On the other hand “do unto others…” has great implications for the hangman. They are being asked to sympathise with the thief and to put themselves in their place. That’s going to spell the end of the hanging, I would guess.

“Do unto others as you would have them do unto you” is power leveling. If a King and their subject required this of themselves they would end up like equals because if the King was mistaken for a commoner they would still want respect. If the wealthy and the poor required this of each other they would end up more like equals too. The implications of this commandment were far more costly for the men of Jesus’ time than the women. It asks more of judges than prisoners and conquering armies than the vanquished. This is Jesus primarily directing his moral discipline to those in power or rather to each of us in our positions of power whatever they may be, parent over child for example.

Kant’s categorical imperative works differently. Kant’s message is deliberately indifferent to the power or other circumstances of the audience. “Act only in accordance with that maxim which you would want to become a universal law” makes sense when spoken to our condemned thief and the hangman both. It is indifferent to their relative positions. Kant asks all equally, hangmen, thief and cook whether we think all thieves everywhere should escape. If the answer is no then the thief should stop escaping.

At first we might think that it also equalizes people. After all if a person should hang someone then this, universalized, would lead to hanging everyone, which no-one would want. The hangman, specifically, by not wanting the good of hanging people to be a universal law is thus restrained from hanging anyone. So the same result can be achieved by Kant’s rule as by Jesus’.  However it’s easy to have the maxim say all convicted thieves, not all people, should hang.  This rule allows the hangman to practice hanging with moral consistency under Kant’s law while they would have difficulty doing so under Jesus’ rule.

Although it is indifferent to power, Kant’s rule is often more costly to those without power. Refugees for example suffer when we apply Kant’s principle of universalism. We cannot cut one family a break because there are millions behind them who we would then have to give the same break to. In Australian migration debates we are regularly asked to imagine “what if every single person who wanted to come into Australia was let in?” That is a very Kantian question.

Refugees fare much better under Jesus’ rule where we are asked to do unto them as we would have them do unto us. I believe I would have them make room for me if our situations were changed and they were (as I am now) sitting on a quarter-acre block. Jesus rule doesn’t speak to me and the refugee equally. It speaks to us in our positions of power which I clearly hold over the refugee.

Kant’s rule seems to operate in a conservative fashion. It preserves the status quo more effectively than it delivers justice through change. It is more power maintaining than power leveling. Amongst modern and unwitting Kantians this is actually the defense of universalism that they put forward. Kant’s rule is seen as pragmatic, reasonable, workable and so on in comparison to what Jesus’ rule requires of us. Jesus is a radical while Kant makes common sense. Again that can be heard in refugee policy debates in Australia; not the specific mention of Immanuel Kant but the ideas.
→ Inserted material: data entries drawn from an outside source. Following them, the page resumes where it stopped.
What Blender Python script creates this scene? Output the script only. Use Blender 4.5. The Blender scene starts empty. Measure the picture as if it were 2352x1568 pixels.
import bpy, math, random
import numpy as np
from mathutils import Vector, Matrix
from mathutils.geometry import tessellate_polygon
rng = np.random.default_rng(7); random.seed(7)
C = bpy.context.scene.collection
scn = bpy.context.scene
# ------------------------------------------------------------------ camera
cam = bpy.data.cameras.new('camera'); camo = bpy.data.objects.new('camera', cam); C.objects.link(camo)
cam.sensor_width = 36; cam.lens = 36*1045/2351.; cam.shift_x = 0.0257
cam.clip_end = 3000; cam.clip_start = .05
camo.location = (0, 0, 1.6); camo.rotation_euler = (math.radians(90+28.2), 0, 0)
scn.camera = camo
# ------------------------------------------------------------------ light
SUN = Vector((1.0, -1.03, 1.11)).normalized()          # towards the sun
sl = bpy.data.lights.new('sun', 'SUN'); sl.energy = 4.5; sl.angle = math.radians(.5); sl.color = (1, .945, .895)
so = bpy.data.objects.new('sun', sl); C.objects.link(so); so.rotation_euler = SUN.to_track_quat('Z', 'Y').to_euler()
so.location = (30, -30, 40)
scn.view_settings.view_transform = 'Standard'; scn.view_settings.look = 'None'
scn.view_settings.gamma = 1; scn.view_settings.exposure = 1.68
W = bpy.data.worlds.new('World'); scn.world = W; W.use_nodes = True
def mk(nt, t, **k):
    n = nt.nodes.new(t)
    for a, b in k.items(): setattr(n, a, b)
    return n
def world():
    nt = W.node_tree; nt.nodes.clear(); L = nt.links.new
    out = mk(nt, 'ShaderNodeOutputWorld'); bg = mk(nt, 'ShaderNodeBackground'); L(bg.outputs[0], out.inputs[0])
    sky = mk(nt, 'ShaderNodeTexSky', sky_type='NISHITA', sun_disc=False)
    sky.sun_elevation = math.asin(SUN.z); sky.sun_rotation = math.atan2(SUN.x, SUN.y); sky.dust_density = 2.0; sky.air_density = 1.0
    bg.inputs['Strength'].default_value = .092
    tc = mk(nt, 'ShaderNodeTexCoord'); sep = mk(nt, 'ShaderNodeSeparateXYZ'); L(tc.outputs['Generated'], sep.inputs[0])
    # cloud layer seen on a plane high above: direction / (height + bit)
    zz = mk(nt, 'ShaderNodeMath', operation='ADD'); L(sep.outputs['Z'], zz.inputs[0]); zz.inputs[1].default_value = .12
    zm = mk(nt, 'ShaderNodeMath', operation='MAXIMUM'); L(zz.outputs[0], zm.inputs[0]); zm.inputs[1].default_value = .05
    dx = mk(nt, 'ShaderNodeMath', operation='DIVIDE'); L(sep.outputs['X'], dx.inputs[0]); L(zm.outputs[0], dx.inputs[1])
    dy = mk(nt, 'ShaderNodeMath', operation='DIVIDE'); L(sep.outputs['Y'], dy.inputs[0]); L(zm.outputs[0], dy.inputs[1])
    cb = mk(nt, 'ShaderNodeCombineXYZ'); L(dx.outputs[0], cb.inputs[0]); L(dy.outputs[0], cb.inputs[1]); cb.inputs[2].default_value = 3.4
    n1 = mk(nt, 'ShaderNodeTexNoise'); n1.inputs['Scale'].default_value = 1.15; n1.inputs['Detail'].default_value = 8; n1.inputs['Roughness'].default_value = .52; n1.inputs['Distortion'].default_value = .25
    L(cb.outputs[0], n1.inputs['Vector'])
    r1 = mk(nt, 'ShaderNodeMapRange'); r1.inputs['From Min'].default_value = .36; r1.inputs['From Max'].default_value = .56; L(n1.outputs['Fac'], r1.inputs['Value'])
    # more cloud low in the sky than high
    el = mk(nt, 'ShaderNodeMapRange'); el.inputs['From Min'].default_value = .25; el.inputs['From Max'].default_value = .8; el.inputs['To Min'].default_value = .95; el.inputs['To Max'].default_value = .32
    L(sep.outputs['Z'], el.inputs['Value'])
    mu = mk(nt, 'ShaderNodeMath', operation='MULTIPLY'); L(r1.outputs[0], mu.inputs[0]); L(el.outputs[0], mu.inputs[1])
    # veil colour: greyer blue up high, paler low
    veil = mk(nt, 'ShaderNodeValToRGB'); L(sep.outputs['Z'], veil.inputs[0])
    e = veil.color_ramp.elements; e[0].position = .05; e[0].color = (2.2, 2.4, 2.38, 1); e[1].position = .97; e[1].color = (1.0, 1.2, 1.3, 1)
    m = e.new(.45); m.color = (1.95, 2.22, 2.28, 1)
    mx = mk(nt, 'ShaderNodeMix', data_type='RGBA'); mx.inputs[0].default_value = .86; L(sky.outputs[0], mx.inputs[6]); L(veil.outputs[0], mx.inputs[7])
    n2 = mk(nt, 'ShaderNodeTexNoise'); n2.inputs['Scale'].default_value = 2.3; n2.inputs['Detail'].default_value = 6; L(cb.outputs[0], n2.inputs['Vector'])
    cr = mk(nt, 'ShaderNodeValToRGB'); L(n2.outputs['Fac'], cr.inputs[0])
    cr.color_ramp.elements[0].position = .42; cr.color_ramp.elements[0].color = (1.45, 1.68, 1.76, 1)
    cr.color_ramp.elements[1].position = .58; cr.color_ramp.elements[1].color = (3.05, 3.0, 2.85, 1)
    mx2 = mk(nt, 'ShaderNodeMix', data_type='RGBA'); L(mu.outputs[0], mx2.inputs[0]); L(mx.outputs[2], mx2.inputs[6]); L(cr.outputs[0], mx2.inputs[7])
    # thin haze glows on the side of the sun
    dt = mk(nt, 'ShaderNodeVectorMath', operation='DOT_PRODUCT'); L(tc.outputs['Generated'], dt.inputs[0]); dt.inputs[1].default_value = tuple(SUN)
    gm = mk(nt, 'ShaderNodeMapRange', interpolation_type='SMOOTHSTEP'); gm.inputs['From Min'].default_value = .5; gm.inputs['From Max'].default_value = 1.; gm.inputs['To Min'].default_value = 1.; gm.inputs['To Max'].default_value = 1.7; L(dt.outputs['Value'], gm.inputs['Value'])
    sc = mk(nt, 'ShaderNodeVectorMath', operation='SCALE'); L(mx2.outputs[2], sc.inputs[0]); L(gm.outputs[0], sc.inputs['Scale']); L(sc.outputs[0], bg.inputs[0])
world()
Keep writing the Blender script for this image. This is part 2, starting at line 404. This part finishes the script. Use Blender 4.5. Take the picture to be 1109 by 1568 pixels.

However Kant was no conservative or pragmatic person. He saw himself as an opponent of pragmatism and once wrote “let justice be done though the world perish.” His ethics have very radical implications which we are seeing in their application today.

One of the most commonly cited examples of the logical and radical implications of Kant’s rule is the dilemma of the hangman and the thief on an island. Kant held that if it is right to hang the thief (in his example it was a murderer) in a city of millions then it is also right to hang them when there is no-one else around. If the hangman doesn’t hang their only companion on the island then they are also saying that all hangings of all thieves are wrong everywhere else too. Kant is radically indifferent to circumstances. That is in fact the pride of his ethics.

This thinking, (enforced by a global military alliance for profit), is what is creating many millions of economic refugees the world over by trapping countries inside spiraling debt. The argument is that people must repay debts because if we were to universalize defaulting on a debt then we would have no basis for borrowing in the first place. Hence under Kant’s rule no country can default regardless of the insanity of their economic situation. Even if a country’s debt was created by a previous dictator who used it to torture their people those very people must service that debt. Even if a country’s debt is only able to be serviced by unsustainable strip mining that must be what is done. Otherwise, under Kant’s rule, all debts, even all contracts of any kind would be meaningless. The circumstances of individual cases cannot be taken into account.

This is leading to an untenable world order. Whole nations of people are in debt prisons and if they attempt to flee then they are placed in life-long limbo in refugee camps. This is generating massive profits for a few. Kant however wouldn’t care. He never proposed that his rule would produce a better society. In fact his main opponents were utilitarians whose ethical philosophy evaluated actions by their benefits and harms. Kant appears to be reasonable and even pragmatic with an emphasis on conservativism but his ethics is in fact profoundly uninterested in any of that. His ethical system is a system of absolutes. And it’s killing many of us.

It probably seems odd to suggest that any solution to the world’s refugee crisis needs to challenge Immanuel Kant. That’s only the sort of irrelevant suggestion a philosopher could make. However I believe everything we do is ethical and that our ethical philosophy ultimately decides how this world works. (That’s another blog post I’m working on at the moment).  

Ask yourself, how differently would just your next day be under Kant’s golden rule or Jesus’? Ask yourself soon what difference each rule would make when applied to our world economy and our treatment of refugees? As melodramatic as it sounds it is true that many millions of people are extremely and endlessly suffering under Kant. What would we have them do unto us if we were in their position?